Тем, кто на том берегу реки | страница 167



Россия Давыдова – мятущаяся человеческая общность, потерявшая сверху донизу ясные ориентиры – духовные, политические, нравственные, с равной интенсивностью рождающая героев и предателей, святых и негодяев, мучительно пробивающаяся сквозь этот хаос к тому состоянию, которое Давыдов назвал «неизъяснимым счастьем внутренней свободы».

Ибо только это состояние дает надежду.

Русская история в романах Давыдова трагична – он сам участник этой трагедии. Но это – высокая трагедия, несмотря на все «архивы человеческой гнусности», которые прослаивают российское бытие.

В 1918 году, в страшный для России период, Георгий Петрович Федотов писал, прекрасно сознавая весь ужас и всю мерзость происходящего:

«Культура творится в исторической жизни народа. Не может убогий, провинциальный исторический процесс создать высокой культуры. Надо понять, что позади нас не история города Глупова, а трагическая история великой страны, ущербленная, изувеченная, но все же великая история. Эту историю предстоит написать заново»[74].

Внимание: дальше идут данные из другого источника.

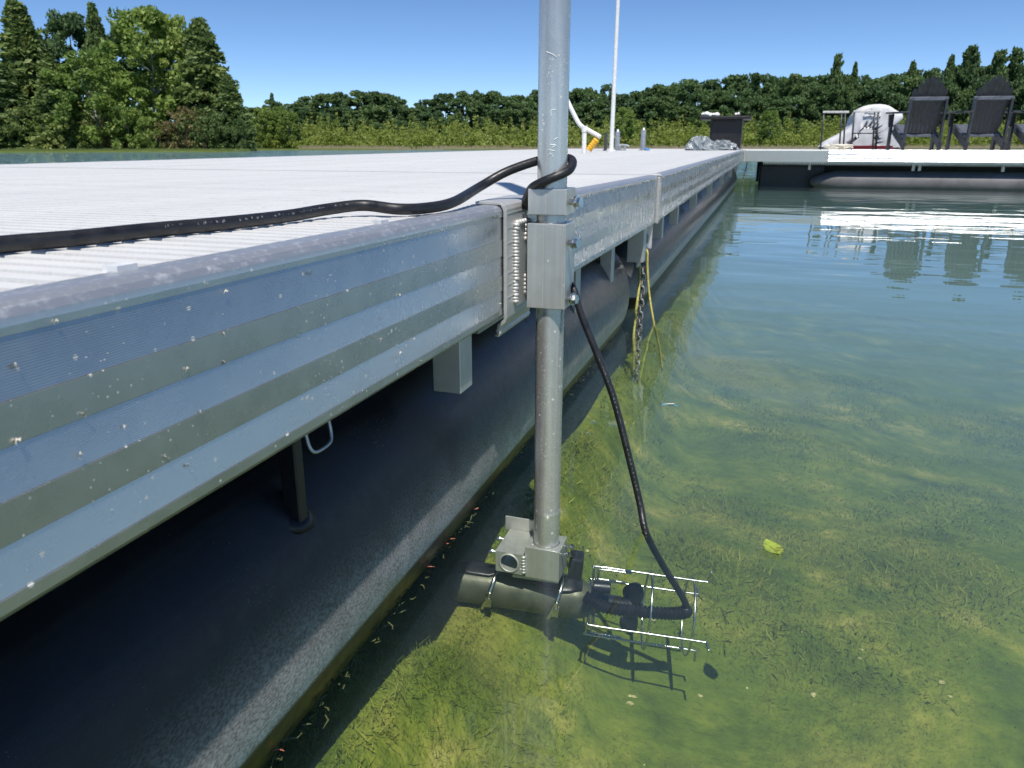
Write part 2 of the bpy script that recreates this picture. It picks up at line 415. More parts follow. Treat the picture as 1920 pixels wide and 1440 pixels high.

Именно эту историю и писал Юрий Давыдов.

2002

Феномен Юрия Давыдова

Очевидно, существует, специальный юбилейный жанр, но я им не владею. Придется писать как бог на душу положит. По отношению к Юрию Давыдову это самое разумное: поскольку он и сам последнее время жанровому определению не поддается. (См. «Бестселлер» – роман? гигантское эссе? поэма?)


Анри Пиренн, известный бельгийский исследователь, автор фундаментальной истории Нидерландской революции, приехав как-то в иностранную столицу, отказался осматривать древности, заявив: «Я – историк и поэтому люблю жизнь». Полагаю, что Давыдов вполне равнодушен к истории как предмету академического изучения. Он любит жизнь. Вернее, история для него – естественная часть жизни сегодняшней, наполняющая эту жизнь широким внебытовым смыслом.

Давыдов органичен в любом обществе – от лагерного барака до европейского университета… И не потому, что обладает способностью к мимикрии – ничуть, он всегда равен себе, – а потому, что высокодемократичен.

Может показаться при поверхностном знакомстве, что в быту он играет себя – вот такого: моряцкая внешность, сиповатый голос – как будто он только что отстоял вахту на баренцевом ветру, – безбоязненное использование всех ресурсов нашего богатого языка. Но он не играет – он живет.

Можно сказать: а на самом деле под этой внешностью и повадкой морского волка скрывается интеллектуал, великий мастер архивных разысканий, тонкий стилист, большой писатель и так далее. Но это вовсе не противоречие формы и содержания. Давыдов органичен, как талантливая проза.